--- Start of DATA ---

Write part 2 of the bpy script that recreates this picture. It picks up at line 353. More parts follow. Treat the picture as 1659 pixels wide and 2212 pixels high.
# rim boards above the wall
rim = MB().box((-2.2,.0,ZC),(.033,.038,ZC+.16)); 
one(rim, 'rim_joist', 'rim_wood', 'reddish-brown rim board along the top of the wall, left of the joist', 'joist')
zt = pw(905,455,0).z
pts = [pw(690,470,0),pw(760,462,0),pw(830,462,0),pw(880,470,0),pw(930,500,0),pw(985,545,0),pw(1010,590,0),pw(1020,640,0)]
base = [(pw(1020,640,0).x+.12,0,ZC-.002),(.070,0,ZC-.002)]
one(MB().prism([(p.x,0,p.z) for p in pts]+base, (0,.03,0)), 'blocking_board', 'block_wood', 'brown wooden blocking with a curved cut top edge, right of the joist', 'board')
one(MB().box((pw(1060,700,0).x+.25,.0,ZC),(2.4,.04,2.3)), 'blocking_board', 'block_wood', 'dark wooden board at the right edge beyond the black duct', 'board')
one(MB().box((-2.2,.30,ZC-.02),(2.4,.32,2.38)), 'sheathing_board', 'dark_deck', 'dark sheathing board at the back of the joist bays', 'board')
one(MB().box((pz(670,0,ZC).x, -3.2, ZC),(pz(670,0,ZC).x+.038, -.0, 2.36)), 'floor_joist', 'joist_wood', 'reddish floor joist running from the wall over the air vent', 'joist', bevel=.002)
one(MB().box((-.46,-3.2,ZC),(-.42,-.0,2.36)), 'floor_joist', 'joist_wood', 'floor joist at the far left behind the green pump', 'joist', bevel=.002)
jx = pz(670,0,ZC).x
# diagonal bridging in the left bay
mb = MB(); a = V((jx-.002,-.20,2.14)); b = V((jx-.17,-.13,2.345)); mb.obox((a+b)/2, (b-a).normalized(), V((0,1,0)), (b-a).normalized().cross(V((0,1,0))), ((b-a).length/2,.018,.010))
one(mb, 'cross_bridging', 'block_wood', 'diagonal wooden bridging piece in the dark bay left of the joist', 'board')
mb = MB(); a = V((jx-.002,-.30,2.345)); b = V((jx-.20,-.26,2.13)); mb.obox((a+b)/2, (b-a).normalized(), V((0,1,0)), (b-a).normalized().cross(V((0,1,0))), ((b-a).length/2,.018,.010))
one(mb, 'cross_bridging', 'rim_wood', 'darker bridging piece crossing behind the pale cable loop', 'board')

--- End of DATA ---

Without changing a word, restate the whole listing.

SOLUTION FOR THIS PROBLEM
Write part 2 of the bpy script that recreates this picture. It picks up at line 353. More parts follow. Treat the picture as 1659 pixels wide and 2212 pixels high.
# rim boards above the wall
rim = MB().box((-2.2,.0,ZC),(.033,.038,ZC+.16)); 
one(rim, 'rim_joist', 'rim_wood', 'reddish-brown rim board along the top of the wall, left of the joist', 'joist')
zt = pw(905,455,0).z
pts = [pw(690,470,0),pw(760,462,0),pw(830,462,0),pw(880,470,0),pw(930,500,0),pw(985,545,0),pw(1010,590,0),pw(1020,640,0)]
base = [(pw(1020,640,0).x+.12,0,ZC-.002),(.070,0,ZC-.002)]
one(MB().prism([(p.x,0,p.z) for p in pts]+base, (0,.03,0)), 'blocking_board', 'block_wood', 'brown wooden blocking with a curved cut top edge, right of the joist', 'board')
one(MB().box((pw(1060,700,0).x+.25,.0,ZC),(2.4,.04,2.3)), 'blocking_board', 'block_wood', 'dark wooden board at the right edge beyond the black duct', 'board')
one(MB().box((-2.2,.30,ZC-.02),(2.4,.32,2.38)), 'sheathing_board', 'dark_deck', 'dark sheathing board at the back of the joist bays', 'board')
one(MB().box((pz(670,0,ZC).x, -3.2, ZC),(pz(670,0,ZC).x+.038, -.0, 2.36)), 'floor_joist', 'joist_wood', 'reddish floor joist running from the wall over the air vent', 'joist', bevel=.002)
one(MB().box((-.46,-3.2,ZC),(-.42,-.0,2.36)), 'floor_joist', 'joist_wood', 'floor joist at the far left behind the green pump', 'joist', bevel=.002)
jx = pz(670,0,ZC).x
# diagonal bridging in the left bay
mb = MB(); a = V((jx-.002,-.20,2.14)); b = V((jx-.17,-.13,2.345)); mb.obox((a+b)/2, (b-a).normalized(), V((0,1,0)), (b-a).normalized().cross(V((0,1,0))), ((b-a).length/2,.018,.010))
one(mb, 'cross_bridging', 'block_wood', 'diagonal wooden bridging piece in the dark bay left of the joist', 'board')
mb = MB(); a = V((jx-.002,-.30,2.345)); b = V((jx-.20,-.26,2.13)); mb.obox((a+b)/2, (b-a).normalized(), V((0,1,0)), (b-a).normalized().cross(V((0,1,0))), ((b-a).length/2,.018,.010))
one(mb, 'cross_bridging', 'rim_wood', 'darker bridging piece crossing behind the pale cable loop', 'board')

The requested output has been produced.